### WHAT TO DO
Pick out the lines below that contain the string "high" and copy them all.

# start of PROVIDED MATERIAL

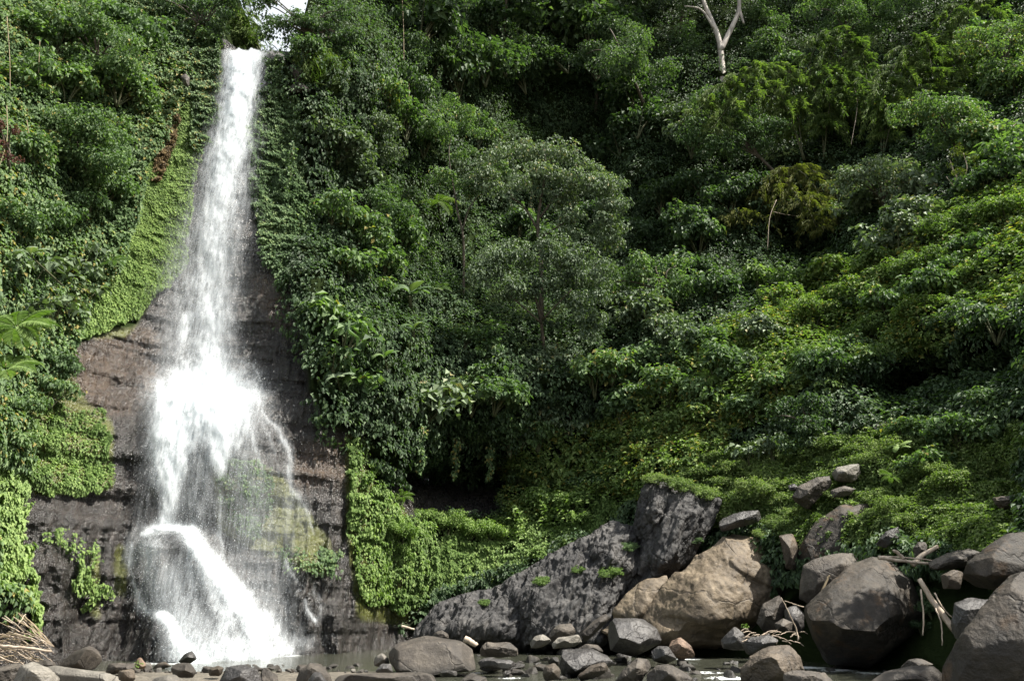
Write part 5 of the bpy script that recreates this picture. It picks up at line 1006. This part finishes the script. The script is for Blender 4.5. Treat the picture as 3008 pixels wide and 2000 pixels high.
boulder("mossy pale rock beside the large flat boulder", 28.8, [([(1095,1945),(1105,1925),(1125,1914),(1142,1930),(1145,1950),(1100,1958)], [(1120,1930,.4)], 0)], 'pale', .6, seed=90)
boulder("two lobed dark rock right of the mossy pale one", 25.5, [([(1100,1970),(1120,1948),(1150,1948),(1155,1975),(1110,1978)], [(1130,1958,.3)], 0)], 'dark', .5, seed=91)
boulder("pointed grey rock at the bottom centre", 21.5, [([(1340,2010),(1375,1975),(1395,1972),(1430,1995),(1440,2040),(1340,2040)], [(1390,1985,.4)], 0)], 'grey', .6, seed=92)
boulder("low wet slab in the stream at the bottom centre", 25.0, [([(1285,1975),(1310,1965),(1345,1970),(1345,1985),(1290,1988)], [(1315,1972,.3)], 0)], 'dark', .4, seed=93)
# small stones: a few shapes, copied over the river bed
def stonemesh(i):
    r = np.random.default_rng(100 + i); n = 18; P = nz(r.normal(size=(n, 3))) * np.array([1, .8, .55]) * r.uniform(.8, 1.1, (n, 1)); return rockmesh("stone", [P], .06, RM['grey'], .06, i, smooth_it=3, cuts=8)
STN = [stonemesh(i) for i in range(9)]
def stones(region, n, s0, s1, mats, label, group, cat="stone", zoff=.15):
    c = 0
    while c < n:
        px = R_(region[0], region[2]); py = R_(region[1], region[3]); Y = float(Yw(py)); p = at(px, py, Y); z = float(groundz(np.array([p[0]]), np.array([p[1]]))[0]); c += 1
        o = bpy.data.objects.new("stone", random.choice(STN)); COL.objects.link(o); s = s0 + (s1 - s0) * random.random() ** 2.2
        o.location = (p[0], p[1], max(z, -.06) + (.12 + zoff) * s); o.scale = (s, s * R_(.7, 1.1), s * R_(.7, 1.1)); o.rotation_euler = (R_(-.3, .3), R_(-.3, .3), R_(0, 6.3))
        o.material_slots[0].link = 'OBJECT'; o.material_slots[0].material = RM[random.choice(mats)]; tag(o, label, cat, group)
stones((300, 1958, 700, 1998), 40, .09, .42, ['grey', 'brown', 'pale', 'grey'], "small stone in the rocky bank below the falls", "small stones below the falls")
stones((720, 1950, 1130, 1998), 52, .08, .38, ['grey', 'pale', 'grey', 'brown', 'dark'], "small stone on the gravel bar beside the pool", "small stones on the gravel bar")
stones((1400, 1900, 1760, 1998), 72, .16, .62, ['dark', 'grey', 'dark', 'brown', 'grey'], "small wet stone in the stream left of midstream", "small wet stones in the stream")
stones((1750, 1915, 2200, 1998), 58, .15, .58, ['dark', 'grey', 'dark', 'brown'], "small wet stone among the rapids right of midstream", "small wet stones among the rapids")
stones((2040, 1875, 2380, 1925), 40, .12, .48, ['grey', 'dark', 'brown', 'pale'], "small broken stone on the shore below the tan boulder", "small stones below the tan boulder")
stones((1500, 1885, 1800, 1905), 14, .12, .5, ['grey', 'pale', 'grey'], "small stone at the foot of the fissured outcrop", "small stones at the outcrop foot")

stones((2380, 1930, 2760, 1975), 22, .15, .5, ['dark', 'grey', 'dark'], "dark stone in the shadow at the foot of the big dark boulder", "dark stones below the big dark boulder")
# ---------------------------------------------------------------- driftwood, twigs, vines
def log(label, Y0, pts, w, mat=None, name="dead_branch", cat="branch", group=None):
    P = np.array([at(p[0], p[1], Y0 - (p[2] if len(p) > 2 else 0)) for p in pts]); b = P[0].copy(); c = curve(P - b, 5) if len(P) > 2 else P - b
    c = c + .012 * rnd(len(c)); return tag(link(name, tubes(name, [(c, np.linspace(w[0], w[1], len(c)))], mat or M_DRIFT), None, tuple(b)), label, cat, group)
log("long pale log lying level on top of the big dark boulder", 29.0, [(2580,1636,.3),(2660,1648,.3),(2790,1660,0)], (.075,.04), name="driftwood_log", cat="log")
log("thinner pole just above the level log", 29.2, [(2590,1634,0),(2700,1640,.2),(2780,1655,0)], (.03,.02))
log("short broken stub sticking up left of the thick log", 29.0, [(2655,1640,.3),(2635,1622,.3),(2625,1615,.3)], (.07,.05), name="driftwood_log", cat="log")
log("thick grey forked log rising right behind the level log", 29.3, [(2680,1660,0),(2710,1630,0),(2755,1605,0)], (.11,.07), name="driftwood_log", cat="log")
log("long pale trunk leaning down to the right, the thickest leaning one", 26.5, [(2700,1700,0),(2740,1765,.3),(2805,1850,.8)], (.075,.10), name="driftwood_log", cat="log")
log("thin pale branch hanging straight down, left of the leaning trunk", 27.0, [(2705,1730,0),(2712,1800,.2),(2712,1865,.3)], (.03,.02))
log("thin pale stick parallel to the leaning trunk, on its right", 26.0, [(2745,1740,0),(2770,1785,.2),(2800,1815,.3)], (.025,.015))
log("crooked thin branch hanging right below the leaning trunk", 26.0, [(2748,1785,0),(2765,1830,.2),(2768,1895,.3)], (.025,.018))
log("pale upright twig at the foot of the big dark boulder", 29.0, [(2345,1880,0),(2338,1845,0),(2318,1800,.3),(2295,1755,.5)], (.03,.012))
log("thin twig reaching left from the big dark boulder", 29.5, [(2360,1782,0),(2330,1772,.2),(2305,1765,.4)], (.015,.01))
log("brown stick propped on the angular block", 32.0, [(2405,1760,.6),(2430,1700,.6),(2437,1690,.6)], (.05,.03), M_VINE)
log("white broken stick at the pool's far end", 40.5, [(1180,1838,0),(1198,1843,.1),(1218,1848,.1)], (.07,.04))
log("pale chunk of wood by the outcrop foot", 33.5, [(1365,1875,0),(1385,1885,.1),(1400,1895,.1)], (.14,.10), name="driftwood_log", cat="log")
for k in range(26):
    x = R_(2170, 2350); y = R_(1850, 1885); a = R_(-.5, .5); l = R_(20, 60)
    log("dry twig in the heap left of the big dark boulder", 30.2, [(x, y, R_(0, .5)), (x + l * math.cos(a) * .5, y + l * math.sin(a) * .5 - 4, R_(.2, .8)), (x + l * math.cos(a), y + l * math.sin(a), R_(0, .6))], (.018, .01), name="twig", cat="twig", group="dry twigs left of the big dark boulder")
for k in range(60):
    x = R_(-60, 90); y = R_(1800, 1945); a = R_(-.25, .75); l = R_(60, 160); sg = random.choice((1, 1, 1, -.6)); x1 = min(x + l * math.cos(a) * sg, 158)
    y1 = max(y + l * math.sin(a), 1850 + (x1 - 0) * .3)
    log("dry stick in the brush pile at the bottom left", 25.5, [(x, y, R_(0, 1)), ((x + x1) / 2, (y + y1) / 2 - R_(0, 8), R_(.3, 1.3)), (x1, min(y1, 1945), R_(0, 1))], (R_(.010, .022), .006), random.choice((M_DRIFT, M_DRIFT, M_VINE)), name="stick", cat="stick", group="dry sticks in the brush pile")
log("thickest pale stick jutting right from the brush pile", 24.0, [(0,1897,0),(70,1902,.2),(150,1912,.3)], (.055,.03), cat="stick", name="stick")
def vine(label, pts, w=.018, mat=None, fwd=1.4):
    P = np.array([T(np.array([p[0]]), np.array([p[1]]))[0] - np.array([0, fwd, 0]) for p in pts]); P[:, 1] = np.linspace(P[0, 1], P[-1, 1], len(P)) * .6 + P[:, 1].min() * .4
    b = P[0].copy(); c = curve(P - b, 6); tag(link("hanging_vine", tubes("hanging_vine", [(c, np.linspace(w, w * .8, len(c)))], mat or M_VINE, sides=5), None, tuple(b)), label, "vine", "bare hanging vines")
vine("pale vine hanging in a curve at mid height of the left cliff", [(130,420),(122,500),(95,560),(85,600)], fwd=2.6)
vine("looping brown vine right of the pale curved vine", [(165,440),(160,500),(190,540),(240,560)], fwd=2.6)
vine("long straight vine near the left edge, upper cliff", [(195,210),(190,260),(188,300)], fwd=2.6)
vine("thin yellow vine falling from the top of the left cliff", [(115,160),(110,260),(113,350)], fwd=2.6)
vine("fallen pale branch on the left cliff above the tree fern", [(45,775),(80,775),(112,790),(105,805)], .022, M_DRIFT, fwd=2.6)
vine("thin straight vine hanging in the shaded top centre", [(1195,0),(1197,120),(1200,250)], .03, fwd=3)
vine("pale thin vine dropping below the bamboo thicket", [(2455,330),(2458,400),(2460,480)], .03, M_DRIFT, fwd=3)
vine("arching pale stem below the golden bamboo", [(2240,650),(2222,700),(2222,780)], .017, M_DRIFT, fwd=3)
vine("bare pale twig beside the golden bamboo", [(2240,670),(2270,680),(2295,705)], .03, M_DRIFT, fwd=3)
vine("leafless vine hanging left of the slender tree", [(1215,280),(1213,360),(1200,430)], .02, fwd=3)
for (px, py, Y, r, lab) in [(1205+ -800, 1962, 23.8, 14, "small yellow green plant growing between the left bank stones"), (2185,1848,30.4,12,"tiny bright plant on the jagged rock below the tan boulder")]:
    b = at(px, py, Y); q = r * Y / FPX; V, F, t = crown([(0, 0, q * .6, q, q, q * .7)], 1.2, q * .5, q * .25, droop=-.3); tag(link("small_plant", mesh("small_plant", V, F, LM['lime'], {"tint": t}), None, tuple(b)), lab, "plant")

bpy.context.view_layer.update(); _dg = bpy.context.evaluated_depsgraph_get()
def tuft(px, py, Y, rpx, mat, label):
    """a tuft rooted where the rock surface is"""
    o0 = Vector((0, 0, CAM_H)); d = Vector(at(px, py + rpx * .7, Y)) - o0; L0 = d.length; d.normalize()
    hit, loc, nrm, *_ = SC.ray_cast(_dg, o0 + d * (L0 * .8), d)
    if hit and abs(loc.y - Y) < 4: Y = loc.y
    b = at(px, py + rpx * .7, Y + .1); r = 1.35 * rpx * Y / FPX; lm, sm = random.choice(SHR['fine'])
    t = thing("grass_tuft", tuple(b), label, "grass tuft", "grass tufts on the rocks"); a = link("foliage", lm, t); a.material_slots[0].link = 'OBJECT'; a.material_slots[0].material = LM[mat]; link("stems", sm, t)
    t.scale = (r, r * .8, r * .75); t.rotation_euler = (.35, R_(-.2, .2), 0)
for a in [(1925,1395,40.6,38,'grass',"grass tuft on the peak of the tall craggy outcrop"), (2000,1415,40.3,42,'grass',"wider grass tuft right of the peak on the craggy outcrop"), (2075,1440,40.5,40,'grass',"grass tuft at the right end of the craggy outcrop top"),
  (1590,1700,40.8,26,'lime',"lime moss cushion high on the fissured outcrop"), (1700,1665,40.2,24,'lime',"narrow lime cushion on the upper outcrop ledge"), (1790,1670,39.9,34,'lime',"grassy ledge patch between the two outcrops"), (1420,1765,41.2,18,'lime',"small lime cushion at the outcrop's left end"),
  (1850,1600,40.2,26,'mid',"dark green weeds in the cleft between the outcrops"), (2040,1580,39.6,22,'mid',"little weeds on the right flank of the craggy outcrop"), (2240,1560,37.6,30,'grass',"bright herbs on the tan boulder's right shoulder"), (2300,1530,37.2,42,'grass',"large herb tuft above the tan boulder"),
  (2560,1500,34.6,30,'grass',"grass beside the lit end of the upright brown boulder"), (2600,1600,31.2,32,'grass',"herb tuft just left of the driftwood"), (2720,1690,28.4,30,'mid',"weeds under the level log"), (2450,1450,36.4,26,'grass',"herbs draped over the leaning slope slab")]: tuft(*a)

# end of PROVIDED MATERIAL

### ANSWER
Write part 5 of the bpy script that recreates this picture. It picks up at line 1006. This part finishes the script. The script is for Blender 4.5. Treat the picture as 3008 pixels wide and 2000 pixels high.
  (1590,1700,40.8,26,'lime',"lime moss cushion high on the fissured outcrop"), (1700,1665,40.2,24,'lime',"narrow lime cushion on the upper outcrop ledge"), (1790,1670,39.9,34,'lime',"grassy ledge patch between the two outcrops"), (1420,1765,41.2,18,'lime',"small lime cushion at the outcrop's left end"),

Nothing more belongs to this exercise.